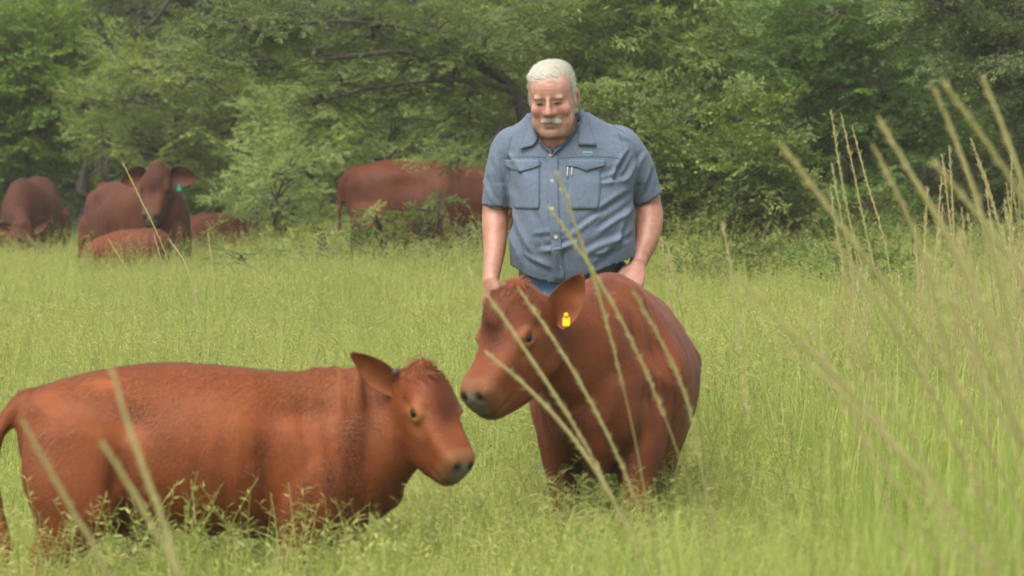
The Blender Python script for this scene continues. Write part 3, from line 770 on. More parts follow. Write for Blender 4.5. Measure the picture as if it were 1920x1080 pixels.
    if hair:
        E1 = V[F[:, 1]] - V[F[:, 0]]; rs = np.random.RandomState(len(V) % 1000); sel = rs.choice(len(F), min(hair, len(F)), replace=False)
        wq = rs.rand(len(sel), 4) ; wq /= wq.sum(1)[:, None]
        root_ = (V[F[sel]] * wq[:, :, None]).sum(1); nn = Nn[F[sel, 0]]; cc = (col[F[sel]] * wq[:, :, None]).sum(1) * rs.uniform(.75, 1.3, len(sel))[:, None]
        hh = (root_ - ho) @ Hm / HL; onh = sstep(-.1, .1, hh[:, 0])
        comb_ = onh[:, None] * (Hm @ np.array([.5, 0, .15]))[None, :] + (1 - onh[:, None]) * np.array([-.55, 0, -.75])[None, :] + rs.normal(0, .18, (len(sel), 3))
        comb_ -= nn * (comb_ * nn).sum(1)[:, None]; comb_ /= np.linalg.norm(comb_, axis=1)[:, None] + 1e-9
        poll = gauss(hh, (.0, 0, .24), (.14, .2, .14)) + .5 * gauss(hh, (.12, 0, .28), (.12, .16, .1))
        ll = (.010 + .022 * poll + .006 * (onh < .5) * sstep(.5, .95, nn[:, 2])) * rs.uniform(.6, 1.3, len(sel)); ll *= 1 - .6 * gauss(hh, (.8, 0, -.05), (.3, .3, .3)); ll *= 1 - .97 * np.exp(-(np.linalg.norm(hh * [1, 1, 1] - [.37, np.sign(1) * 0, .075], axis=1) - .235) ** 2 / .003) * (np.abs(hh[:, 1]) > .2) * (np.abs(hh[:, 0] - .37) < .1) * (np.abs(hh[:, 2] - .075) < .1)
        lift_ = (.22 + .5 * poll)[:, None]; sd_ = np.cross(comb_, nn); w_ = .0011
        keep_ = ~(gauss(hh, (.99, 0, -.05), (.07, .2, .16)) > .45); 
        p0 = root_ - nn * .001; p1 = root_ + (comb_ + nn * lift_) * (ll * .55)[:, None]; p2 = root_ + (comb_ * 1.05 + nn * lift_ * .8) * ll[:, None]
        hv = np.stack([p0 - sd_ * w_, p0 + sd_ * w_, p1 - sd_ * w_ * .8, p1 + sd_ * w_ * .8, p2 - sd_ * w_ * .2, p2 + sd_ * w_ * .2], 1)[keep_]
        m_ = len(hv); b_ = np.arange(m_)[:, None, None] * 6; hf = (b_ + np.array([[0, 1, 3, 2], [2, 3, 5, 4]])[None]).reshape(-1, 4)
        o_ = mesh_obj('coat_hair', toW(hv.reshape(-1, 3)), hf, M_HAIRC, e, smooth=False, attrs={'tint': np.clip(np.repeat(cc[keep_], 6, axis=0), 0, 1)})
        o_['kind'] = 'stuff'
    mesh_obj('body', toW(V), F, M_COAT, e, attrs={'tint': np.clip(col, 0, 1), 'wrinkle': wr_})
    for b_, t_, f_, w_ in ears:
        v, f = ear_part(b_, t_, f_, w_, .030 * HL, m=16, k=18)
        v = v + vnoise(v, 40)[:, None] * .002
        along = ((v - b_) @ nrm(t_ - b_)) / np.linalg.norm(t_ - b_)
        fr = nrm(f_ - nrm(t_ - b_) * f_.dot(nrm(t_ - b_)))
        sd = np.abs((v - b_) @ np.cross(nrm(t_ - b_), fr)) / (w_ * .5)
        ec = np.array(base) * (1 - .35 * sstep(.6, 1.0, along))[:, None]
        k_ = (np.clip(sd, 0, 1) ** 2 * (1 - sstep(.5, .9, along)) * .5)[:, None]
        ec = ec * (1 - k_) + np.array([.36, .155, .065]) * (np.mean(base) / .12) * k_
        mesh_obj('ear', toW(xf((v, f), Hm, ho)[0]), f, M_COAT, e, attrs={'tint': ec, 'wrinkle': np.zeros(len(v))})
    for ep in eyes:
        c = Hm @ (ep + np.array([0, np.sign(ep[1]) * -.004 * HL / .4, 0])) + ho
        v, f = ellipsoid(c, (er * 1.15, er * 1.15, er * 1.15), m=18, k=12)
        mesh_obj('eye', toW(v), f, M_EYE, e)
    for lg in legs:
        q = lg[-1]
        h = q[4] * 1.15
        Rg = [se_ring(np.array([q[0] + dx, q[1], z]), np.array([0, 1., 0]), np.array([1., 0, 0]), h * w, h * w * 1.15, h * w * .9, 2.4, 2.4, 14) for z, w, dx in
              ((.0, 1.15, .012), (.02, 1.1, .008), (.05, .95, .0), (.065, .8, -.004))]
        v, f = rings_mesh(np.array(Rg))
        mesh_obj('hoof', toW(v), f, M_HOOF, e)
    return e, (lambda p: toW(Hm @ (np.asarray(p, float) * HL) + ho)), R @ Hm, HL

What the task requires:
From the listing above, copy out each line where the word "tint" appears.

Correct answer:
        o_ = mesh_obj('coat_hair', toW(hv.reshape(-1, 3)), hf, M_HAIRC, e, smooth=False, attrs={'tint': np.clip(np.repeat(cc[keep_], 6, axis=0), 0, 1)})
    mesh_obj('body', toW(V), F, M_COAT, e, attrs={'tint': np.clip(col, 0, 1), 'wrinkle': wr_})
        mesh_obj('ear', toW(xf((v, f), Hm, ho)[0]), f, M_COAT, e, attrs={'tint': ec, 'wrinkle': np.zeros(len(v))})